INSTRUCTIONS TO FOLLOW: Leave out the pictures, and return only the lines running from the one that contains "Build this scene" to the one that contains "bg.inputs[1].default_value = 1.2", both included, exactly as they appear.

MATERIAL FOR THE TASK:
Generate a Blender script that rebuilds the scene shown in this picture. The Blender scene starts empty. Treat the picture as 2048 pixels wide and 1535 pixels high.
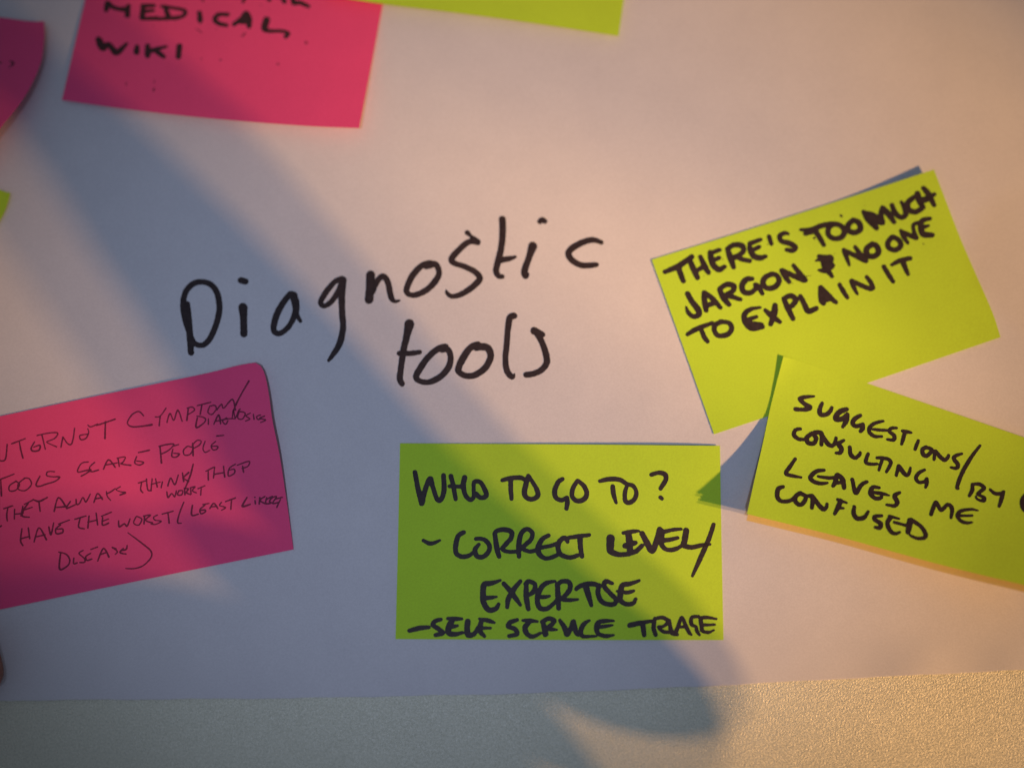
import bpy, bmesh, math, random
import numpy as np
from mathutils import Vector, Matrix
from mathutils.bvhtree import BVHTree

random.seed(7)
scene = bpy.context.scene
col = scene.collection
R = math.radians

# ------------------------------------------------------------------ camera
F_PX = 1926.0                      # focal length in photograph pixels (2048 wide)
TILT = R(10.0)
DIST = 0.391
cam_d = bpy.data.cameras.new('camera')
cam = bpy.data.objects.new('camera', cam_d)
col.objects.link(cam)
cam.location = (0, -DIST * math.sin(TILT), DIST * math.cos(TILT))
cam.rotation_euler = (TILT, 0, 0)
cam_d.sensor_width = 36.0
cam_d.lens = 36.0 * F_PX / 2048.0
cam_d.clip_start = 0.01
cam_d.clip_end = 50.0
cam_d.dof.use_dof = True
cam_d.dof.focus_distance = 0.381
cam_d.dof.aperture_fstop = (cam_d.lens / 1000.0) / 0.021
scene.camera = cam

# ------------------------------------------------------------------ light and exposure
scene.view_settings.view_transform = 'Standard'
scene.view_settings.look = 'None'
scene.view_settings.exposure = 0.0
scene.view_settings.gamma = 1.0

world = bpy.data.worlds.new('World')
scene.world = world
world.use_nodes = True
bg = world.node_tree.nodes['Background']
bg.inputs['Color'].default_value = (0.66, 0.76, 1.0, 1)
bg.inputs['Strength'].default_value = 0.145

LAMP_DIST = 2.0
AZ, EL = R(-25.0), R(25.0)
LAMP_M = Vector((math.cos(EL) * math.cos(AZ), math.cos(EL) * math.sin(AZ), math.sin(EL))) * LAMP_DIST
PERP = Vector((-math.sin(AZ), math.cos(AZ), 0.0))
AIM = Vector((0.055, 0.048, 0.0))

def spot(name, loc, aim, power, colour, size, blend, radius):
    d = bpy.data.lights.new(name, 'SPOT')
    d.energy = power
    d.color = colour
    d.spot_size = R(size)
    d.spot_blend = blend
    d.shadow_soft_size = radius
    o = bpy.data.objects.new(name, d)
    col.objects.link(o)
    o.location = loc
    o.rotation_euler = (aim - loc).to_track_quat('-Z', 'Y').to_euler()
    return o

WARM = (1.0, 0.52, 0.19)
for s in (-1, 1):              # two bulbs side by side, each throwing an upper and a lower beam
    for t in (-1, 1):
        spot('warm_lamp', LAMP_M + PERP * (0.06 * s), AIM + PERP * (0.093 * t), 113.0, WARM, 9.4, 1.0, 0.021)
# cool light from overhead; its narrow cone is added to imitate vignetting
spot('cool_overhead_spot', Vector((-0.06, -0.27, 0.90)), Vector((-0.022, 0.018, 0.0)), 8.9, (0.63, 0.72, 1.0), 30.0, 1.0, 0.02)

# ------------------------------------------------------------------ helpers
CT, ST = math.cos(TILT), math.sin(TILT)
CAM = Vector(cam.location)

def ray(px, py):
    x, y, z = (px - 1024.0) / F_PX, -(py - 767.5) / F_PX, -1.0
    return Vector((x, y * CT - z * ST, y * ST + z * CT))

def P(px, py, z=0.0):
    """the point of the table top (or of the plane z above it) seen at a photograph pixel"""
    d = ray(px, py)
    return CAM + d * ((z - CAM.z) / d.z)

def link(name, me, mats, parent=None):
    o = bpy.data.objects.new(name, me)
    for m in (mats if isinstance(mats, (list, tuple)) else [mats]):
        me.materials.append(m)
    col.objects.link(o)
    if parent is not None:
        o.parent = parent
        o.matrix_parent_inverse = parent.matrix_world.inverted() if False else Matrix.Translation(-parent.location)
    return o

def tag(o, label=None, cat=None, group=None, kind=None):
    if label: o['label'] = label
    if cat: o['category'] = cat
    if group: o['group'] = group
    if kind: o['kind'] = kind
    return o

def empty(name, loc, label, cat, group=None):
    o = bpy.data.objects.new(name, None)
    o.empty_display_size = 0.02
    o.location = loc
    col.objects.link(o)
    return tag(o, label, cat, group)

# ------------------------------------------------------------------ materials
def mat(name):
    m = bpy.data.materials.new(name)
    m.use_nodes = True
    nt = m.node_tree
    return m, nt, nt.nodes['Principled BSDF']

def noise(nt, scale, detail=2.0, rough=0.5, stretch=None):
    tc = nt.nodes.new('ShaderNodeTexCoord')
    n = nt.nodes.new('ShaderNodeTexNoise')
    n.inputs['Scale'].default_value = scale
    n.inputs['Detail'].default_value = detail
    n.inputs['Roughness'].default_value = rough
    if stretch:
        mp = nt.nodes.new('ShaderNodeMapping')
        mp.inputs['Scale'].default_value = stretch
        nt.links.new(tc.outputs['Object'], mp.inputs['Vector'])
        nt.links.new(mp.outputs['Vector'], n.inputs['Vector'])
    else:
        nt.links.new(tc.outputs['Object'], n.inputs['Vector'])
    return n

def ramp(nt, src, stops):
    r = nt.nodes.new('ShaderNodeValToRGB')
    e = r.color_ramp.elements
    while len(e) < len(stops): e.new(0.5)
    for i, (p, c) in enumerate(stops):
        e[i].position = p
        e[i].color = (*c, 1) if len(c) == 3 else c
    nt.links.new(src, r.inputs['Fac'])
    return r

def mixc(nt, a, b, mode, fac=1.0):
    m = nt.nodes.new('ShaderNodeMix')
    m.data_type = 'RGBA'
    m.blend_type = mode
    m.inputs['Factor'].default_value = fac
    nt.links.new(a, m.inputs['A'])
    nt.links.new(b, m.inputs['B'])
    return m.outputs['Result']

def paper_mat(name, colr, rough=0.85, transl=0.0, spread=0.05, spec=0.25):
    m, nt, b = mat(name)
    lo = tuple(c * (1 - spread) for c in colr)
    hi = tuple(min(1.0, c * (1 + spread)) for c in colr)
    n1 = noise(nt, 1500.0, 2.0, 0.6)          # fibres, well under a millimetre
    r1 = ramp(nt, n1.outputs['Fac'], [(0.3, lo), (0.7, hi)])
    n2 = noise(nt, 45.0, 3.0, 0.55)           # cloudy formation of the sheet
    r2 = ramp(nt, n2.outputs['Fac'], [(0.3, (0.955, 0.955, 0.96)), (0.7, (1, 1, 1))])
    c = mixc(nt, r1.outputs['Color'], r2.outputs['Color'], 'MULTIPLY')
    nt.links.new(c, b.inputs['Base Color'])
    b.inputs['Roughness'].default_value = rough
    b.inputs['Specular IOR Level'].default_value = spec
    bump = nt.nodes.new('ShaderNodeBump')
    bump.inputs['Strength'].default_value = 0.25
    bump.inputs['Distance'].default_value = 0.00005
    nt.links.new(n1.outputs['Fac'], bump.inputs['Height'])
    nb = noise(nt, 25.0, 2.0, 0.5)
    bump2 = nt.nodes.new('ShaderNodeBump')
    bump2.inputs['Strength'].default_value = 0.35
    bump2.inputs['Distance'].default_value = 0.0006
    nt.links.new(nb.outputs['Fac'], bump2.inputs['Height'])
    nt.links.new(bump.outputs['Normal'], bump2.inputs['Normal'])
    nt.links.new(bump2.outputs['Normal'], b.inputs['Normal'])
    if transl > 0:
        t = nt.nodes.new('ShaderNodeBsdfTranslucent')
        nt.links.new(c, t.inputs['Color'])
        mx = nt.nodes.new('ShaderNodeMixShader')
        mx.inputs['Fac'].default_value = transl
        out = nt.nodes['Material Output']
        nt.links.new(b.outputs['BSDF'], mx.inputs[1])
        nt.links.new(t.outputs['BSDF'], mx.inputs[2])
        nt.links.new(mx.outputs['Shader'], out.inputs['Surface'])
    return m

M_PAPER = paper_mat('white_paper', (0.66, 0.655, 0.68), 0.8, 0.0, 0.05)
M_YELLOW = paper_mat('yellow_green_note_paper', (0.53, 0.81, 0.045), 0.8, 0.05, 0.05)
M_PINK = paper_mat('pink_note_paper', (1.0, 0.09, 0.255), 0.8, 0.05, 0.05)
M_ORANGE = paper_mat('orange_note_paper', (0.80, 0.57, 0.19), 0.8, 0.0, 0.05)

def ink_mat(name, colr, rough, alpha_lo, alpha_hi, scale, spec=0.3):
    m, nt, b = mat(name)
    n = noise(nt, scale, 3.0, 0.6)
    r = ramp(nt, n.outputs['Fac'], [(0.35, tuple(c * 0.75 for c in colr)), (0.7, tuple(c * 1.3 for c in colr))])
    nt.links.new(r.outputs['Color'], b.inputs['Base Color'])
    b.inputs['Roughness'].default_value = rough
    b.inputs['Specular IOR Level'].default_value = spec
    if alpha_lo < 1:
        mr = nt.nodes.new('ShaderNodeMapRange')
        mr.inputs['From Min'].default_value = 0.35
        mr.inputs['From Max'].default_value = 0.62
        mr.inputs['To Min'].default_value = alpha_lo
        mr.inputs['To Max'].default_value = alpha_hi
        nt.links.new(n.outputs['Fac'], mr.inputs['Value'])
        nt.links.new(mr.outputs['Result'], b.inputs['Alpha'])
    return m

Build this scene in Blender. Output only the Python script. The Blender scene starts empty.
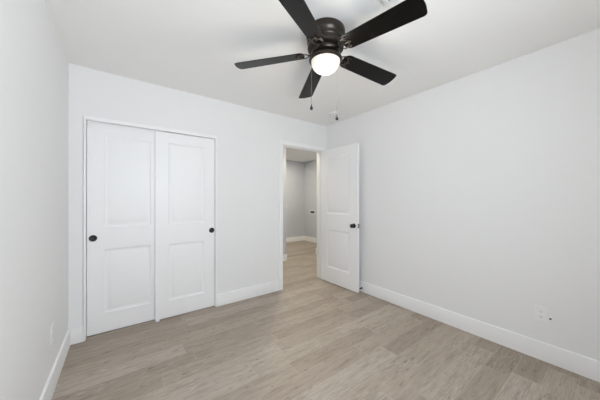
import bpy, bmesh, math, random
from mathutils import Vector, Matrix

random.seed(7)
C = bpy.context.scene.collection
PI = math.pi
H, W, FRONT = 2.44, 3.022, -3.32        # ceiling height, right wall plane, wall behind the camera

# ------------------------------------------------------------------ camera, sky, light, exposure
cam = bpy.data.cameras.new('camera')
cam.sensor_width = 36.0
cam.lens = 241.03 / 600 * 36
cam.clip_start = 0.02
camo = bpy.data.objects.new('camera', cam)
C.objects.link(camo)
camo.location = (0.3687, -2.8701, 1.2522)
camo.rotation_euler = (math.radians(90.046), 0, math.radians(-36.512))
bpy.context.scene.camera = camo

world = bpy.data.worlds.new('sky')
bpy.context.scene.world = world
world.use_nodes = True
bg = world.node_tree.nodes['Background']
bg.inputs[0].default_value = (0.80, 0.90, 1.0, 1)
bg.inputs[1].default_value = 1.2


def area(name, loc, rot, sx, sy, power, col):
    l = bpy.data.lights.new(name, 'AREA')
    l.shape = 'RECTANGLE'
    l.size, l.size_y, l.energy, l.color = sx, sy, power, col
    o = bpy.data.objects.new(name, l)
    C.objects.link(o)
    o.location = loc
    o.rotation_euler = rot
    return o


# daylight entering through the window in the wall behind the camera, and a sun added to bounce light off the floor
area('window_daylight', (0.95, FRONT - 0.27, 1.575), (PI / 2, 0, 0), 1.08, 1.03, 50, (0.84, 0.92, 1.0))
sun = bpy.data.lights.new('sun', 'SUN')
sun.energy, sun.color, sun.angle = 24, (1.0, 0.98, 0.94), 0.01
suno = bpy.data.objects.new('sun', sun)
C.objects.link(suno)
suno.rotation_euler = Vector((0.10, 0.50, -0.86)).to_track_quat('-Z', 'Y').to_euler()
# unseen fill lamps added under the ceilings of the hall and room beyond
area('hall_fill', (2.75, 0.6, H - 0.02), (0, 0, 0), 0.3, 0.3, 18, (1.0, 0.91, 0.73))
area('far_room_fill', (3.9, 2.2, H - 0.02), (0, 0, 0), 0.3, 0.3, 24, (1.0, 0.91, 0.73))

vs = bpy.context.scene.view_settings
vs.view_transform = 'Standard'
vs.look = 'None'
vs.gamma = 1.0
vs.use_curve_mapping = False
vs.exposure = -0.28
bpy.context.scene.cycles.max_bounces = 16
bpy.context.scene.cycles.diffuse_bounces = 12


# ------------------------------------------------------------------ helpers
def srgb(r, g, b):
    f = lambda c: (c / 255 / 12.92) if c / 255 <= 0.04045 else ((c / 255 + 0.055) / 1.055) ** 2.4
    return (f(r), f(g), f(b), 1)


def mat(name, col, rough=0.5, metal=0.0, bump=0.0, scale=200, emit=None, var=0.0, coat=0.0):
    m = bpy.data.materials.new(name)
    m.use_nodes = True
    nt = m.node_tree
    b = nt.nodes['Principled BSDF']
    b.inputs['Base Color'].default_value = col
    b.inputs['Roughness'].default_value = rough
    b.inputs['Metallic'].default_value = metal
    b.inputs['Coat Weight'].default_value = coat
    if emit:
        b.inputs['Emission Color'].default_value = emit[0]
        b.inputs['Emission Strength'].default_value = emit[1]
    if bump or var:
        tc = nt.nodes.new('ShaderNodeTexCoord')
        n = nt.nodes.new('ShaderNodeTexNoise')
        n.inputs['Scale'].default_value = scale
        n.inputs['Detail'].default_value = 3
        nt.links.new(tc.outputs['Object'], n.inputs['Vector'])
        if bump:
            bp = nt.nodes.new('ShaderNodeBump')
            bp.inputs['Strength'].default_value = bump
            bp.inputs['Distance'].default_value = 0.002
            nt.links.new(n.outputs['Fac'], bp.inputs['Height'])
            nt.links.new(bp.outputs['Normal'], b.inputs['Normal'])
        if var:
            mx = nt.nodes.new('ShaderNodeMix')
            mx.data_type = 'RGBA'
            mx.inputs[6].default_value = col
            mx.inputs[7].default_value = (col[0] * (1 - var), col[1] * (1 - var), col[2] * (1 - var), 1)
            nt.links.new(n.outputs['Fac'], mx.inputs[0])
            nt.links.new(mx.outputs[2], b.inputs['Base Color'])
    return m


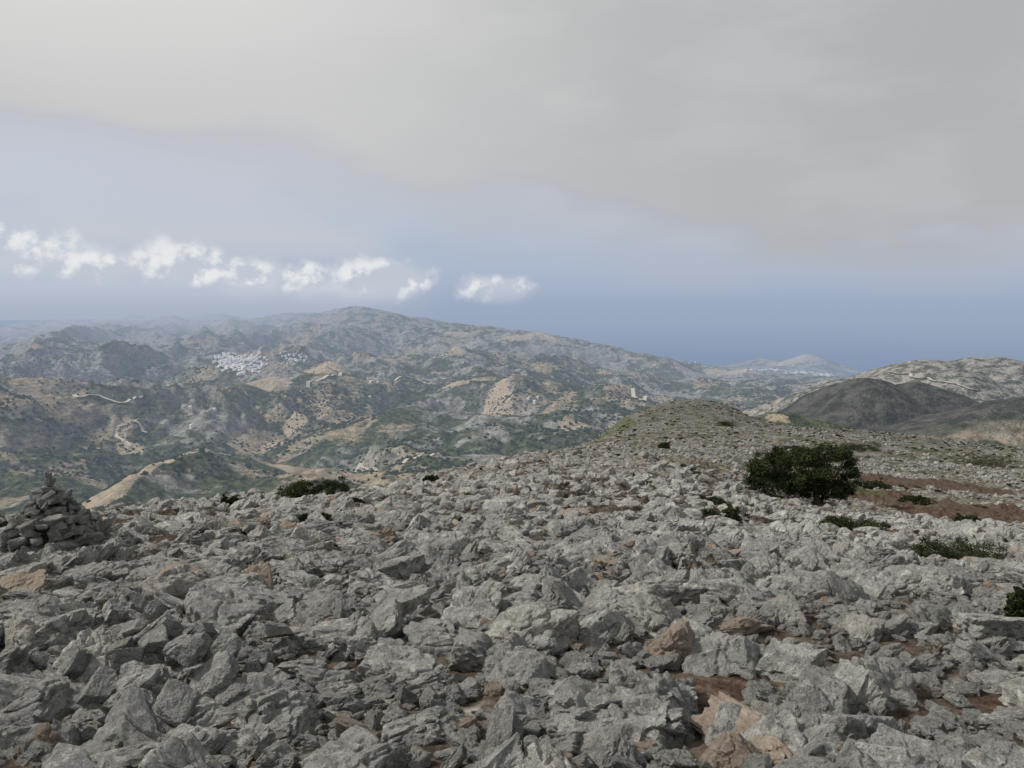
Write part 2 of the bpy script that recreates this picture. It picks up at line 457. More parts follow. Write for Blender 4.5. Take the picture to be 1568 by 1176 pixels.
sep=g.n('ShaderNodeSeparateXYZ'); g.put(sep.inputs[0],pos)
rad=g.vm('LENGTH',pos)
f1=g.noise(pos,.0022,5,.6); f2=g.noise(pos,.009,7,.68); f3=g.noise(pos,.045,5,.72)
scr=g.mix(g.ss(f3,.38,.62),(.028,.042,.021),(.112,.125,.068))
dry=g.mix(g.ss(f3,.35,.65),(.20,.165,.11),(.42,.35,.25))
rk=g.mix(g.ss(f3,.35,.65),(.17,.168,.158),(.40,.385,.355))
terr=g.math('SINE',g.math('ADD',g.math('MULTIPLY',sep.outputs[2],.6),g.math('MULTIPLY',f2,9.)))
dry=g.mix(g.ss(terr,.2,.9,0,.38),dry,(.085,.088,.05))
farc=g.mix(g.ss(g.math('ADD',f2,g.math('MULTIPLY',g.math('SUBTRACT',f1,.5),1.2)),.545,.61),scr,dry)
rkf=g.ss(g.math('ADD',g.math('ADD',f2,g.math('MULTIPLY',g.math('SUBTRACT',f1,.5),-1.0)),g.ss(rad,2600,6500,0,.09)),.555,.66,0,.9)
farc=g.mix(rkf,farc,rk)
nz=g.n('ShaderNodeSeparateXYZ'); g.put(nz.inputs[0],geo.outputs['Normal'])
farc=g.mix(g.ss(nz.outputs[2],.90,.75,0,.4),farc,rk)
farc=g.mix(g.ss(g.math('ADD',g.attr('pale_mask'),g.math('MULTIPLY',g.math('SUBTRACT',f3,.5),2.2)),.40,.75,0,.85),farc,g.mix(g.ss(terr,.2,.9,0,.3),(.46,.38,.28),(.25,.20,.14)))
shadec=g.mix(g.ss(f3,.4,.6),(.038,.042,.036),(.10,.098,.084))  # cloud shadow on the hill, put into the colour as darker scrub
farc=g.mix(g.math('MULTIPLY',g.attr('cloud_shade_mask'),.95),farc,shadec)
st_=g.math('MULTIPLY',g.ss(rad,1550,1700),g.math('MULTIPLY',g.ss(rad,3000,2600),g.ss(sep.outputs[0],500,700)))
hillc=g.mix(g.ss(f3,.42,.58),(.075,.078,.055),(.36,.345,.31))
farc=g.mix(g.math('MULTIPLY',st_,.8),farc,hillc)
hf=g.math('ADD',g.math('MULTIPLY',f2,40.),g.math('MULTIPLY',f3,12.))
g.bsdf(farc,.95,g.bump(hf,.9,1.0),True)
ground=add_obj('mountain_terrain',gm,near_mat)
gm.materials.append(mat)
gm.polygons.foreach_set('material_index',mi)
print('ground',time.time()-T0)

# ------------------------------------------------------------ sea
n=256; an=np.linspace(0,2*np.pi,n,endpoint=False)
rr=[0.1,3000,8000,16000,30000,58000]
v=[];q=[]
for r in rr:
    v.append(np.stack([np.sin(an)*r,np.cos(an)*r,np.full(n,-1000.)],1))
v=np.vstack(v)
for k in range(len(rr)-1):
    i=np.arange(n); q.append(np.stack([k*n+i,k*n+(i+1)%n,(k+1)*n+(i+1)%n,(k+1)*n+i],1))
sm_=build_mesh('sea',v,np.vstack(q))
mat,nt=newmat('sea_water'); g=G(nt); pos=g.n('ShaderNodeNewGeometry').outputs['Position']
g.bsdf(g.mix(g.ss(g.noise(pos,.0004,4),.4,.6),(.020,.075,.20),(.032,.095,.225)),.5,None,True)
add_obj('sea',sm_,mat)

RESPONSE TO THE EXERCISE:
Build this scene in Blender. Output only the Python script. The Blender scene starts empty.
import bpy, bmesh, math, random
from mathutils import Vector, Matrix

random.seed(7)
C = bpy.context.scene.collection
PI = math.pi
H, W, FRONT = 2.44, 3.022, -3.32        # ceiling height, right wall plane, wall behind the camera

# ------------------------------------------------------------------ camera, sky, light, exposure
cam = bpy.data.cameras.new('camera')
cam.sensor_width = 36.0
cam.lens = 241.03 / 600 * 36
cam.clip_start = 0.02
camo = bpy.data.objects.new('camera', cam)
C.objects.link(camo)
camo.location = (0.3687, -2.8701, 1.2522)
camo.rotation_euler = (math.radians(90.046), 0, math.radians(-36.512))
bpy.context.scene.camera = camo

world = bpy.data.worlds.new('sky')
bpy.context.scene.world = world
world.use_nodes = True
bg = world.node_tree.nodes['Background']
bg.inputs[0].default_value = (0.80, 0.90, 1.0, 1)
bg.inputs[1].default_value = 1.2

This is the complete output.